• **Task statement**: Quote all entries exactly, leaving pictures aside.

• **Recorded data**:

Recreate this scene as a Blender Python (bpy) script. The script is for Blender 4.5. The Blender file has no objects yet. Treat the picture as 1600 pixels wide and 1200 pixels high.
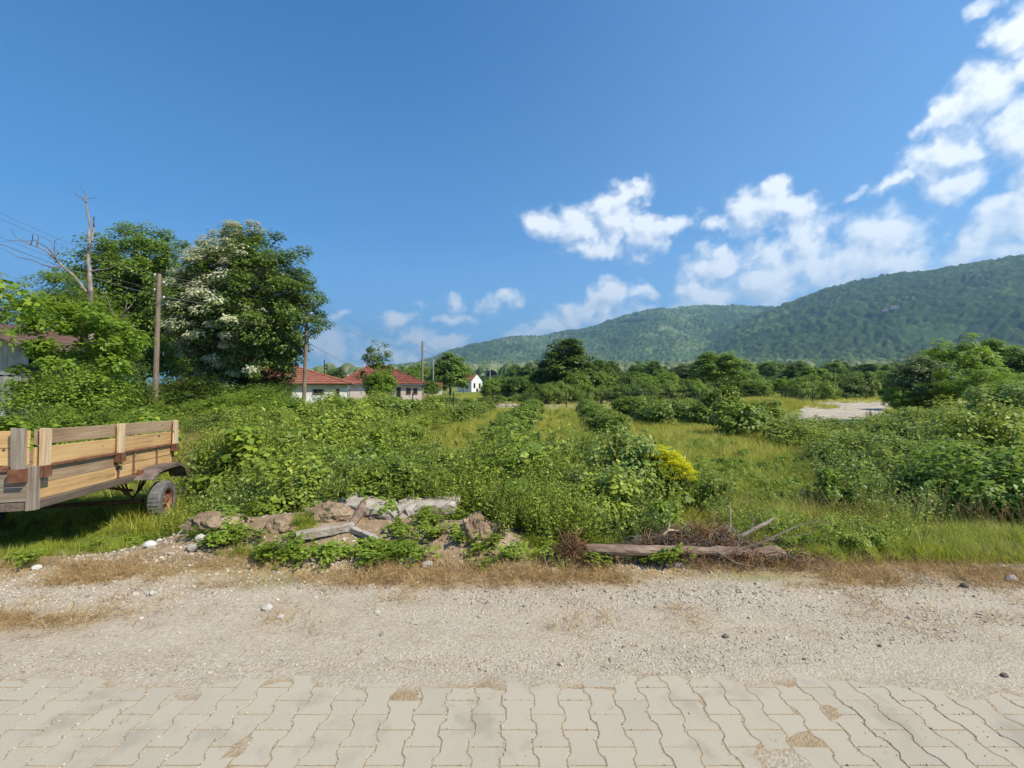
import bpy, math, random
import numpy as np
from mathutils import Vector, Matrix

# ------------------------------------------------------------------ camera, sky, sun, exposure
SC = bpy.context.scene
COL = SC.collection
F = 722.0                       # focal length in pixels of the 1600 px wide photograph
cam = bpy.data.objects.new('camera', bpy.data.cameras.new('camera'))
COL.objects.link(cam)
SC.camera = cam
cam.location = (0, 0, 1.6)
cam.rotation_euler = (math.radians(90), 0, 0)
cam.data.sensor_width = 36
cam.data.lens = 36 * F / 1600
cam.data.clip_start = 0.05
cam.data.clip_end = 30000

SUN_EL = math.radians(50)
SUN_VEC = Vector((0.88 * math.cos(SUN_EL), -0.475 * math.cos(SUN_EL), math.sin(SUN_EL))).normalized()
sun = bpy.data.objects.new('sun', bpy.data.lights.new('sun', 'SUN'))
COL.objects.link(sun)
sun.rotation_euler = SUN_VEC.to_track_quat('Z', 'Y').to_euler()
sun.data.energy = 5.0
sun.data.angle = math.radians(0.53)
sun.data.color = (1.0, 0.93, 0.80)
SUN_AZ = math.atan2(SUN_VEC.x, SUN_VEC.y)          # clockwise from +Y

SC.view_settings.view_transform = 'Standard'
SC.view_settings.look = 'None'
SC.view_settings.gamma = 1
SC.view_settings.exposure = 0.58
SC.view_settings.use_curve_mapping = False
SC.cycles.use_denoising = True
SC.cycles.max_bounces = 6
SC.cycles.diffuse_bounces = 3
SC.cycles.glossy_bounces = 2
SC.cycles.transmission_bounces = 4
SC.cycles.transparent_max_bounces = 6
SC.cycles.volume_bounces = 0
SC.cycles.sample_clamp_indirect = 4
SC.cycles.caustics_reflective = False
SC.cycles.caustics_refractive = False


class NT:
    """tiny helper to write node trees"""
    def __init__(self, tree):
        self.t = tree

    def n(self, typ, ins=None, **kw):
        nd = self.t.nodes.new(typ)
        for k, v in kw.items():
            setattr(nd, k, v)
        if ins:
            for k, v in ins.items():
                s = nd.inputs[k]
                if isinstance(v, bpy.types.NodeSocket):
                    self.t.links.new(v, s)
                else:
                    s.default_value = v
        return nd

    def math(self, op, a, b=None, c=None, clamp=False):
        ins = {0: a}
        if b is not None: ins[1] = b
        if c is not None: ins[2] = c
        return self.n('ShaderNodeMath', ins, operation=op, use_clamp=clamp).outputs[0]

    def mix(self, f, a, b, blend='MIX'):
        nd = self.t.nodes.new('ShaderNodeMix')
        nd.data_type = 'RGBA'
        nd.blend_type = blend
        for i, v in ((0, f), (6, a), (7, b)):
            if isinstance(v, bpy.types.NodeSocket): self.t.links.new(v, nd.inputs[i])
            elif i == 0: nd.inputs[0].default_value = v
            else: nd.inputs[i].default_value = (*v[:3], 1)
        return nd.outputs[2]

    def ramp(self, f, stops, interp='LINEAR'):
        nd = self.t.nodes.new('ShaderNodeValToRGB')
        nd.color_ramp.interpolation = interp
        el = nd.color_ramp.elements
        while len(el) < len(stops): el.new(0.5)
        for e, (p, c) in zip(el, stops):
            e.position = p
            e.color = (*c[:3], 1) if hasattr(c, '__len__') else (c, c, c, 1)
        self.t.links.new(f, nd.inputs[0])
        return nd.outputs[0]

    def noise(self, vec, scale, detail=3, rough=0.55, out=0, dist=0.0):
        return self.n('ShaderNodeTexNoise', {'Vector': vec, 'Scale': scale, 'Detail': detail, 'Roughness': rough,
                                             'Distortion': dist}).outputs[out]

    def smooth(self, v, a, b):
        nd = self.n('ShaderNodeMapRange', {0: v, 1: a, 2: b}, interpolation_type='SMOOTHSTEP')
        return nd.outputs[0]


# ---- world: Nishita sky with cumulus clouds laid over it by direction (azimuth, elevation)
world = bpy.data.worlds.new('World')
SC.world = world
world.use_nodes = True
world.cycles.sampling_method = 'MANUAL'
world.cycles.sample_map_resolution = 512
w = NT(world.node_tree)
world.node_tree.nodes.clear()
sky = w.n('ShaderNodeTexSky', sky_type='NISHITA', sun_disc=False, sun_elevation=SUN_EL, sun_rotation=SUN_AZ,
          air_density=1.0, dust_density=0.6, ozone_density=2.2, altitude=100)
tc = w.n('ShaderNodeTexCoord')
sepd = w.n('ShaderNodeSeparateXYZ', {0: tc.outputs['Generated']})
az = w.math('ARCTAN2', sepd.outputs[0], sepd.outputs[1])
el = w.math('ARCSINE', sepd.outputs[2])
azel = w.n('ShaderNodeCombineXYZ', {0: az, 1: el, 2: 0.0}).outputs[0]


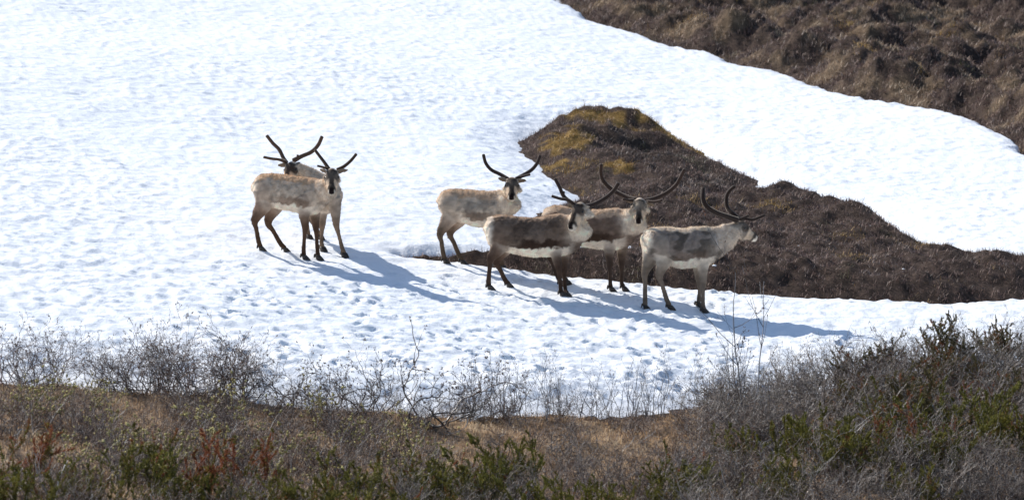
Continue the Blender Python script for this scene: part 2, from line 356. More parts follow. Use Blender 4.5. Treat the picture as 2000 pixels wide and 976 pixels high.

• **Result of this task**:
Recreate this scene as a Blender Python (bpy) script. The script is for Blender 4.5. The Blender file has no objects yet. Treat the picture as 1600 pixels wide and 1200 pixels high.
import bpy, math, random
import numpy as np
from mathutils import Vector, Matrix

# ------------------------------------------------------------------ camera, sky, sun, exposure
SC = bpy.context.scene
COL = SC.collection
F = 722.0                       # focal length in pixels of the 1600 px wide photograph
cam = bpy.data.objects.new('camera', bpy.data.cameras.new('camera'))
COL.objects.link(cam)
SC.camera = cam
cam.location = (0, 0, 1.6)
cam.rotation_euler = (math.radians(90), 0, 0)
cam.data.sensor_width = 36
cam.data.lens = 36 * F / 1600
cam.data.clip_start = 0.05
cam.data.clip_end = 30000

SUN_EL = math.radians(50)
SUN_VEC = Vector((0.88 * math.cos(SUN_EL), -0.475 * math.cos(SUN_EL), math.sin(SUN_EL))).normalized()
sun = bpy.data.objects.new('sun', bpy.data.lights.new('sun', 'SUN'))
COL.objects.link(sun)
sun.rotation_euler = SUN_VEC.to_track_quat('Z', 'Y').to_euler()
sun.data.energy = 5.0
sun.data.angle = math.radians(0.53)
sun.data.color = (1.0, 0.93, 0.80)
SUN_AZ = math.atan2(SUN_VEC.x, SUN_VEC.y)          # clockwise from +Y

SC.view_settings.view_transform = 'Standard'
SC.view_settings.look = 'None'
SC.view_settings.gamma = 1
SC.view_settings.exposure = 0.58
SC.view_settings.use_curve_mapping = False
SC.cycles.use_denoising = True
SC.cycles.max_bounces = 6
SC.cycles.diffuse_bounces = 3
SC.cycles.glossy_bounces = 2
SC.cycles.transmission_bounces = 4
SC.cycles.transparent_max_bounces = 6
SC.cycles.volume_bounces = 0
SC.cycles.sample_clamp_indirect = 4
SC.cycles.caustics_reflective = False
SC.cycles.caustics_refractive = False


class NT:
    """tiny helper to write node trees"""
    def __init__(self, tree):
        self.t = tree

    def n(self, typ, ins=None, **kw):
        nd = self.t.nodes.new(typ)
        for k, v in kw.items():
            setattr(nd, k, v)
        if ins:
            for k, v in ins.items():
                s = nd.inputs[k]
                if isinstance(v, bpy.types.NodeSocket):
                    self.t.links.new(v, s)
                else:
                    s.default_value = v
        return nd

    def math(self, op, a, b=None, c=None, clamp=False):
        ins = {0: a}
        if b is not None: ins[1] = b
        if c is not None: ins[2] = c
        return self.n('ShaderNodeMath', ins, operation=op, use_clamp=clamp).outputs[0]

    def mix(self, f, a, b, blend='MIX'):
        nd = self.t.nodes.new('ShaderNodeMix')
        nd.data_type = 'RGBA'
        nd.blend_type = blend
        for i, v in ((0, f), (6, a), (7, b)):
            if isinstance(v, bpy.types.NodeSocket): self.t.links.new(v, nd.inputs[i])
            elif i == 0: nd.inputs[0].default_value = v
            else: nd.inputs[i].default_value = (*v[:3], 1)
        return nd.outputs[2]

    def ramp(self, f, stops, interp='LINEAR'):
        nd = self.t.nodes.new('ShaderNodeValToRGB')
        nd.color_ramp.interpolation = interp
        el = nd.color_ramp.elements
        while len(el) < len(stops): el.new(0.5)
        for e, (p, c) in zip(el, stops):
            e.position = p
            e.color = (*c[:3], 1) if hasattr(c, '__len__') else (c, c, c, 1)
        self.t.links.new(f, nd.inputs[0])
        return nd.outputs[0]

    def noise(self, vec, scale, detail=3, rough=0.55, out=0, dist=0.0):
        return self.n('ShaderNodeTexNoise', {'Vector': vec, 'Scale': scale, 'Detail': detail, 'Roughness': rough,
                                             'Distortion': dist}).outputs[out]

    def smooth(self, v, a, b):
        nd = self.n('ShaderNodeMapRange', {0: v, 1: a, 2: b}, interpolation_type='SMOOTHSTEP')
        return nd.outputs[0]


# ---- world: Nishita sky with cumulus clouds laid over it by direction (azimuth, elevation)
world = bpy.data.worlds.new('World')
SC.world = world
world.use_nodes = True
world.cycles.sampling_method = 'MANUAL'
world.cycles.sample_map_resolution = 512
w = NT(world.node_tree)
world.node_tree.nodes.clear()
sky = w.n('ShaderNodeTexSky', sky_type='NISHITA', sun_disc=False, sun_elevation=SUN_EL, sun_rotation=SUN_AZ,
          air_density=1.0, dust_density=0.6, ozone_density=2.2, altitude=100)
tc = w.n('ShaderNodeTexCoord')
sepd = w.n('ShaderNodeSeparateXYZ', {0: tc.outputs['Generated']})
az = w.math('ARCTAN2', sepd.outputs[0], sepd.outputs[1])
el = w.math('ARCSINE', sepd.outputs[2])
azel = w.n('ShaderNodeCombineXYZ', {0: az, 1: el, 2: 0.0}).outputs[0]


Continue the Blender Python script for this scene: part 2, from line 356. More parts follow. Use Blender 4.5. Treat the picture as 2000 pixels wide and 976 pixels high.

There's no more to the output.